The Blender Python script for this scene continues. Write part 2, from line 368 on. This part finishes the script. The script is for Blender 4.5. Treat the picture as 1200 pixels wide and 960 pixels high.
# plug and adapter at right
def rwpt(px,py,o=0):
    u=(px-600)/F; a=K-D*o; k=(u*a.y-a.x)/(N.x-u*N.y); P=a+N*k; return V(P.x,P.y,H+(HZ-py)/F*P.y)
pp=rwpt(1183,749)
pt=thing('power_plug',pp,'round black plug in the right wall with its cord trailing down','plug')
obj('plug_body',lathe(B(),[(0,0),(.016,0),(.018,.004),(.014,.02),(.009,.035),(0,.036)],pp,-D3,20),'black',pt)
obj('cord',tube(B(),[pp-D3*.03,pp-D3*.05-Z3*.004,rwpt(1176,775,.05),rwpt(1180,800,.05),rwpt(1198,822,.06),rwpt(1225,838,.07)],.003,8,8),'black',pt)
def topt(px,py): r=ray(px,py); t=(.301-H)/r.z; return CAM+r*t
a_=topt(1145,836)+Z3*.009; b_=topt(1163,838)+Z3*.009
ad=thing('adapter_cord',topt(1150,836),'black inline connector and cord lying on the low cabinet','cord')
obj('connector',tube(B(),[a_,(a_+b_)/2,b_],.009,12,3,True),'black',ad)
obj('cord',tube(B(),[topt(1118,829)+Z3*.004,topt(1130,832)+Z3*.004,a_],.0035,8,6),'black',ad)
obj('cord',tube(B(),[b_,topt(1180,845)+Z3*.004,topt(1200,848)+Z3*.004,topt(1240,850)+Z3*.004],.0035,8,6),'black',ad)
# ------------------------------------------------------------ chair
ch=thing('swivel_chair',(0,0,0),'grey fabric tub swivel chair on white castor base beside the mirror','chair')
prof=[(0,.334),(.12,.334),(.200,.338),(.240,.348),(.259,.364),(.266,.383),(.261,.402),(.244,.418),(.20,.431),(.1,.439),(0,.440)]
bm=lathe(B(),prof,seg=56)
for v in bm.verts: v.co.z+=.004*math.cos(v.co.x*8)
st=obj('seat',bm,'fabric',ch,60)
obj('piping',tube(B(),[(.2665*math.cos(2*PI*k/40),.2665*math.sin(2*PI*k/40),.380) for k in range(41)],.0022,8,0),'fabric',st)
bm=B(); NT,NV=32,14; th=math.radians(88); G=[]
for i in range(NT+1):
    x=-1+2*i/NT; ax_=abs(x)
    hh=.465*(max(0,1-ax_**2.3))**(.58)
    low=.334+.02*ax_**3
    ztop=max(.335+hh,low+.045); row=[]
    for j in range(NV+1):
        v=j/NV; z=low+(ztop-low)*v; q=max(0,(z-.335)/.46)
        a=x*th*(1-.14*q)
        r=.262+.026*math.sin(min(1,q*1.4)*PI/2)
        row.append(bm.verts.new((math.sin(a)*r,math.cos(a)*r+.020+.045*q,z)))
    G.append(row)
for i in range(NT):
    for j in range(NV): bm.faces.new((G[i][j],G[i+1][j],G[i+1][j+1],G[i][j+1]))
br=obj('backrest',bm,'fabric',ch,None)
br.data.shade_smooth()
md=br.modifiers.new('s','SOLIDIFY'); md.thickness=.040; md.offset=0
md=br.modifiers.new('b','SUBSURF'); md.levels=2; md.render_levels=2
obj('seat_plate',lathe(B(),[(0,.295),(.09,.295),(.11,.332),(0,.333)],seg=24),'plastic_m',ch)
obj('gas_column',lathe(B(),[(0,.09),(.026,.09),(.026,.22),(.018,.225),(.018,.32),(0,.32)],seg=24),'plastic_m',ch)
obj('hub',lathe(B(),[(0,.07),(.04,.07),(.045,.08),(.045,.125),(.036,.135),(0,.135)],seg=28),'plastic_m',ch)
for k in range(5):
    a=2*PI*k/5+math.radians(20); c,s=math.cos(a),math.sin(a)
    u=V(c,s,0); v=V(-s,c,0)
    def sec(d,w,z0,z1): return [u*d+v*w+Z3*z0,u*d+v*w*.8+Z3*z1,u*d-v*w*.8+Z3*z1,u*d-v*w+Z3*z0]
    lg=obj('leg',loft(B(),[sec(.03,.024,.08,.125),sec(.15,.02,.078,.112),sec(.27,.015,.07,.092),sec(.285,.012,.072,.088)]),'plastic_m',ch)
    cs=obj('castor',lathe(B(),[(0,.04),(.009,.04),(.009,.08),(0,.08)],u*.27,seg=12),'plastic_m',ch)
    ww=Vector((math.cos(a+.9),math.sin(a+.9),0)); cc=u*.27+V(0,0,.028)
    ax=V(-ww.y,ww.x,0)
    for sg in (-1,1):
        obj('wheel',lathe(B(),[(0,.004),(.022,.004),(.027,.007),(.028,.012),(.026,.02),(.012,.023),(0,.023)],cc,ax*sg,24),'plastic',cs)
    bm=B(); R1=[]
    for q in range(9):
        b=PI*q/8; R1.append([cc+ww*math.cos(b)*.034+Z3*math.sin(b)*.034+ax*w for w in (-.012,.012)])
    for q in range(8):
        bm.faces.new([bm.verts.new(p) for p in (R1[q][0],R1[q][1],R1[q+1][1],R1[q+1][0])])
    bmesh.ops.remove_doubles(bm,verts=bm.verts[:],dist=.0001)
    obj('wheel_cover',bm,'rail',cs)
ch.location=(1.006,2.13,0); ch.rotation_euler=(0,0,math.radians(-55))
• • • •
__Written instruction__. Return every line of the material exactly.

__Complete response__.
The Blender Python script for this scene continues. Write part 2, from line 368 on. This part finishes the script. The script is for Blender 4.5. Treat the picture as 1200 pixels wide and 960 pixels high.
# plug and adapter at right
def rwpt(px,py,o=0):
    u=(px-600)/F; a=K-D*o; k=(u*a.y-a.x)/(N.x-u*N.y); P=a+N*k; return V(P.x,P.y,H+(HZ-py)/F*P.y)
pp=rwpt(1183,749)
pt=thing('power_plug',pp,'round black plug in the right wall with its cord trailing down','plug')
obj('plug_body',lathe(B(),[(0,0),(.016,0),(.018,.004),(.014,.02),(.009,.035),(0,.036)],pp,-D3,20),'black',pt)
obj('cord',tube(B(),[pp-D3*.03,pp-D3*.05-Z3*.004,rwpt(1176,775,.05),rwpt(1180,800,.05),rwpt(1198,822,.06),rwpt(1225,838,.07)],.003,8,8),'black',pt)
def topt(px,py): r=ray(px,py); t=(.301-H)/r.z; return CAM+r*t
a_=topt(1145,836)+Z3*.009; b_=topt(1163,838)+Z3*.009
ad=thing('adapter_cord',topt(1150,836),'black inline connector and cord lying on the low cabinet','cord')
obj('connector',tube(B(),[a_,(a_+b_)/2,b_],.009,12,3,True),'black',ad)
obj('cord',tube(B(),[topt(1118,829)+Z3*.004,topt(1130,832)+Z3*.004,a_],.0035,8,6),'black',ad)
obj('cord',tube(B(),[b_,topt(1180,845)+Z3*.004,topt(1200,848)+Z3*.004,topt(1240,850)+Z3*.004],.0035,8,6),'black',ad)
# ------------------------------------------------------------ chair
ch=thing('swivel_chair',(0,0,0),'grey fabric tub swivel chair on white castor base beside the mirror','chair')
prof=[(0,.334),(.12,.334),(.200,.338),(.240,.348),(.259,.364),(.266,.383),(.261,.402),(.244,.418),(.20,.431),(.1,.439),(0,.440)]
bm=lathe(B(),prof,seg=56)
for v in bm.verts: v.co.z+=.004*math.cos(v.co.x*8)
st=obj('seat',bm,'fabric',ch,60)
obj('piping',tube(B(),[(.2665*math.cos(2*PI*k/40),.2665*math.sin(2*PI*k/40),.380) for k in range(41)],.0022,8,0),'fabric',st)
bm=B(); NT,NV=32,14; th=math.radians(88); G=[]
for i in range(NT+1):
    x=-1+2*i/NT; ax_=abs(x)
    hh=.465*(max(0,1-ax_**2.3))**(.58)
    low=.334+.02*ax_**3
    ztop=max(.335+hh,low+.045); row=[]
    for j in range(NV+1):
        v=j/NV; z=low+(ztop-low)*v; q=max(0,(z-.335)/.46)
        a=x*th*(1-.14*q)
        r=.262+.026*math.sin(min(1,q*1.4)*PI/2)
        row.append(bm.verts.new((math.sin(a)*r,math.cos(a)*r+.020+.045*q,z)))
    G.append(row)
for i in range(NT):
    for j in range(NV): bm.faces.new((G[i][j],G[i+1][j],G[i+1][j+1],G[i][j+1]))
br=obj('backrest',bm,'fabric',ch,None)
br.data.shade_smooth()
md=br.modifiers.new('s','SOLIDIFY'); md.thickness=.040; md.offset=0
md=br.modifiers.new('b','SUBSURF'); md.levels=2; md.render_levels=2
obj('seat_plate',lathe(B(),[(0,.295),(.09,.295),(.11,.332),(0,.333)],seg=24),'plastic_m',ch)
obj('gas_column',lathe(B(),[(0,.09),(.026,.09),(.026,.22),(.018,.225),(.018,.32),(0,.32)],seg=24),'plastic_m',ch)
obj('hub',lathe(B(),[(0,.07),(.04,.07),(.045,.08),(.045,.125),(.036,.135),(0,.135)],seg=28),'plastic_m',ch)
for k in range(5):
    a=2*PI*k/5+math.radians(20); c,s=math.cos(a),math.sin(a)
    u=V(c,s,0); v=V(-s,c,0)
    def sec(d,w,z0,z1): return [u*d+v*w+Z3*z0,u*d+v*w*.8+Z3*z1,u*d-v*w*.8+Z3*z1,u*d-v*w+Z3*z0]
    lg=obj('leg',loft(B(),[sec(.03,.024,.08,.125),sec(.15,.02,.078,.112),sec(.27,.015,.07,.092),sec(.285,.012,.072,.088)]),'plastic_m',ch)
    cs=obj('castor',lathe(B(),[(0,.04),(.009,.04),(.009,.08),(0,.08)],u*.27,seg=12),'plastic_m',ch)
    ww=Vector((math.cos(a+.9),math.sin(a+.9),0)); cc=u*.27+V(0,0,.028)
    ax=V(-ww.y,ww.x,0)
    for sg in (-1,1):
        obj('wheel',lathe(B(),[(0,.004),(.022,.004),(.027,.007),(.028,.012),(.026,.02),(.012,.023),(0,.023)],cc,ax*sg,24),'plastic',cs)
    bm=B(); R1=[]
    for q in range(9):
        b=PI*q/8; R1.append([cc+ww*math.cos(b)*.034+Z3*math.sin(b)*.034+ax*w for w in (-.012,.012)])
    for q in range(8):
        bm.faces.new([bm.verts.new(p) for p in (R1[q][0],R1[q][1],R1[q+1][1],R1[q+1][0])])
    bmesh.ops.remove_doubles(bm,verts=bm.verts[:],dist=.0001)
    obj('wheel_cover',bm,'rail',cs)
ch.location=(1.006,2.13,0); ch.rotation_euler=(0,0,math.radians(-55))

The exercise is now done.